Ces films-méditations sont peut-être une manière de résoudre l’injonction contradictoire “Détend-toi“. Ne seraient-ils donc “que” des films de foncedés? Je n’ai absolument rien contre les stoner movies mais j’aurais bien du mal à ranger Human Traffic ou Quatre Garçons Plein d’Avenir (oui oui) au rayon de la méditation. Question de rythme sans doute. Sur ce point, le film-méditation renonce un peu à l’impératif d’efficacité et déroule souvent une absence de but dans les pérégrination de ses personnages. Je pense alors à William Blake qui ne trouvera pas grand-chose au bout du chemin du Dead Man de Jim Jarmusch en dehors sa propre mort annoncée dès le début du film tandis que les zébrures de guitare de Neil Young répètent inlassablement des variations sur un motif unique tout au long du métrage. Le cinéma de La Nouvelle Vague avait déjà mis à mal cet impératif d’efficacité du récit et l’intrigue s’y amincissait jusqu’à donner la place centrale aux digressions. Pierrot Le Fou de Jean-Luc Godard amène ainsi un calme et une concentration à qui voudra bien dépasser la frustration d’une histoire qui s’évapore (tout en contenant de quoi être interdit aux moins de 18 ans pour “anarchie morale et intellectuelle” à sa sortie en 1965).

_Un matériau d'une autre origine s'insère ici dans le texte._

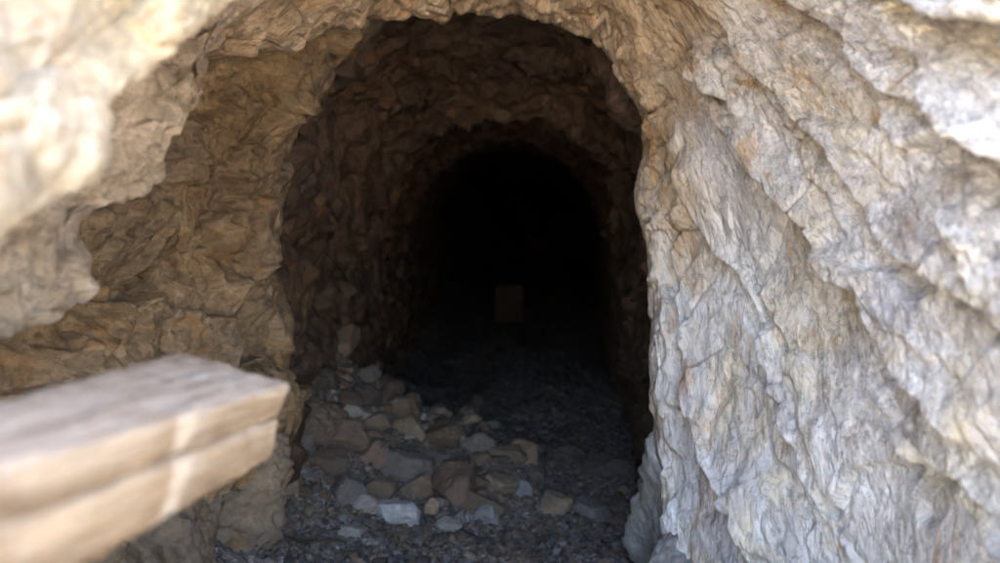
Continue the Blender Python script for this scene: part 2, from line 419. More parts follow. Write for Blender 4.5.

Il y a quelque chose de presque contradictoire à se référer aux films pour parler de méditation puisque cette pratique mentale enjoint généralement à se passer de la vue pour se concentrer sur d’autres sens et sensations. C’est donc peut-être la part (subjective?) d’étrangeté résiduelle de ces films et séries qui en fait des exercices de méditation. Il s’agirait de les revoir encore et encore comme une pratique de yogi. L’un des points de départ de cet article est d’ailleurs le témoignage d’une spectatrice cité dans un article de Michael Atlan à propos de Southland Tales de Richard Kelly : “J’ai arrêté de compter mais je dois être autour de 45 revisionnages. […] Pour moi, ce film est à la limite d’une méditation“. Comme les autres objets filmiques recensés ici, Southland Tales paraît demander à être revu un nombre incalculable de fois et à suspendre notre envie de compréhension intellectuelle (et les exigences qui vont avec) pour nous laisser porter par le chaos mis en scène par Richard Kelly. Cette part irréductible de bizarrerie nous conduit à accepter un flottement de notre compréhension raisonnable le temps d’un film pour accéder à une forme de relaxation, de paix voire une modification des états de conscience (sans drogue encore une fois).

On voit ici la limite de la démonstration : le visionnage d’un film qui conduit à une forme de vacuité joue un jeu dangereux et peut vite s’éclater sur les récifs du foutage de gueule arty. Là encore, j’imagine qu’une bonne part de subjectivité s’exprimera dans la tolérance de chacun·e vis-à-vis de l’absence apparente de but comme dans le Song To Song de Terrence Malick (soit comment enfiler les clichés comme des perles sur des images à peine digne d’étudiant·es en cinéma qui découvrent le cool) ou la filmographie post-Drive de Nicolas Winding Refn. Il se pourrait bien qu’on puisse ranger dans cette vague catégorie “films-méditations” tous les films de petits malins qui, sous couvert d’expérimentations périmées, nous font passer des vessies pour des lanternes. Cependant si je reviens à cette sacro-sainte subjectivité, tout film pourrait remplir cet office du moment que quelqu’un voudra bien lui donner ce rôle. Étant donné que nous sommes bien loin de pouvoir, avec nos petits bras individuels, modifier les structures et superstructures nous pouvons encore créer des temps hors des impératifs productivistes. Alors pendant quelques heures on pourrait lâcher du lest sur le plan de l’efficacité, du raisonnement pour imaginer tout autre chose.